My role
Over the course of 3 months, I was responsible for diagramming user flows, mapping use cases and prototyping UI.
Context
Intelligent Assets is a no code industrial IoT application that supports monitoring connected assets with a wide range of use cases, from regulating microclimate environments to detecting anomalies in sensor data streams.
Problem
In dashboard visualizations, the lack of visual cues for normal vs. abnormal values impedes rapid data interpretation and anomaly detection.
Solution
Threshold mapping enables a user to set custom ranges and style them with colors and icons to immediately indicate when data is out of range without needing to dig into the data.
Prototype
Scenario 1 / Set numerical values to line graph visualization
Scenario 2 / Set value mapping for table visualization
UI Design
Select a field
User can select any metric from the query of a table visualization.
Select a display mode
Select from display modes for each unique visualization to create meaningful indicators that best fits the use case.
Numerical output → Thresholds
If the selected metrics have numerical outputs, the user will define thresholds by entering number values to map to a color.
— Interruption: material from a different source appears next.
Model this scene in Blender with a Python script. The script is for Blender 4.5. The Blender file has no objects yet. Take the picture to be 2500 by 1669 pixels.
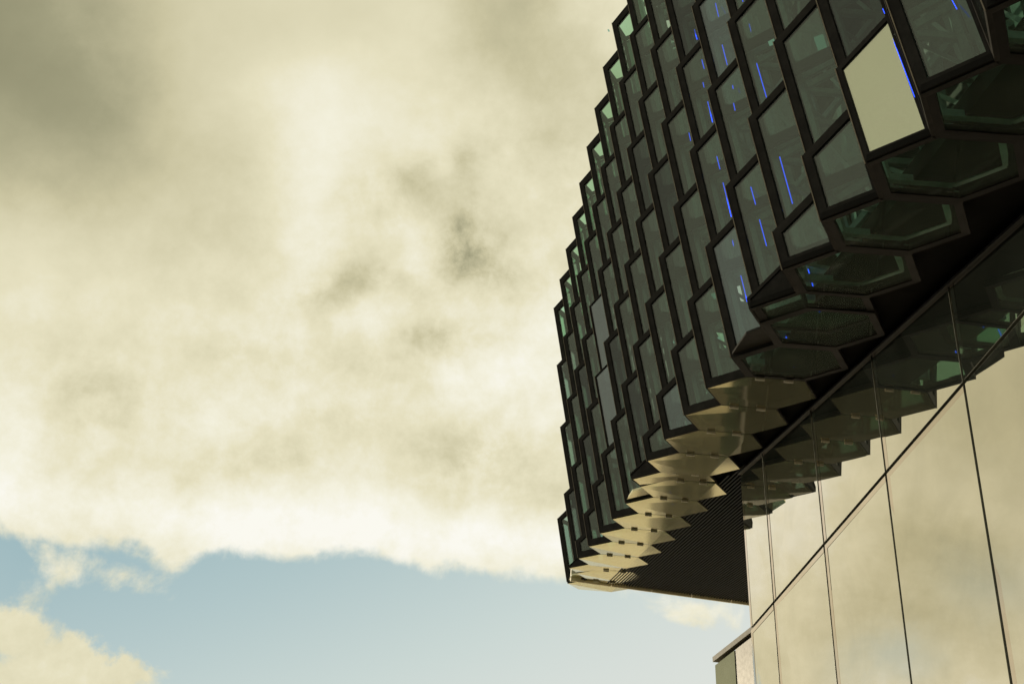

String output → Value mapping
If the selected metrics have string outputs, the user can select from a list of the defined values to map to colors and icons.
Hand off
To ensure a smooth handoff, I met with the developer that would be working on the feature early on to understand their questions and pain points for hand off and identify any gaps. From our sync, I prepared a ticket in Jira and notes in Confluence:
- Interactive prototype to demonstrate the UI and behavior.
- Zeplin file with finalized screens, design specs, spacing, and functional annotations.
Once reviewed and approved by my design lead, I let the developer know it was ready to be worked on.
What I would do differently…
- Asked for feedback earlier and before it felt “ready”, in order catch potential issues earlier in the process, validate my approach and that the UI was going to meet the needs for our user, and I would have improved my own individual design process by learning from the perspective of my design lead.
- Been quicker to ask questions with the UX design and development team about design approach and feasibility and also getting earlier feedback on my concept ideas more often, I think I could have designed quicker with less mistakes and saved a lot of time.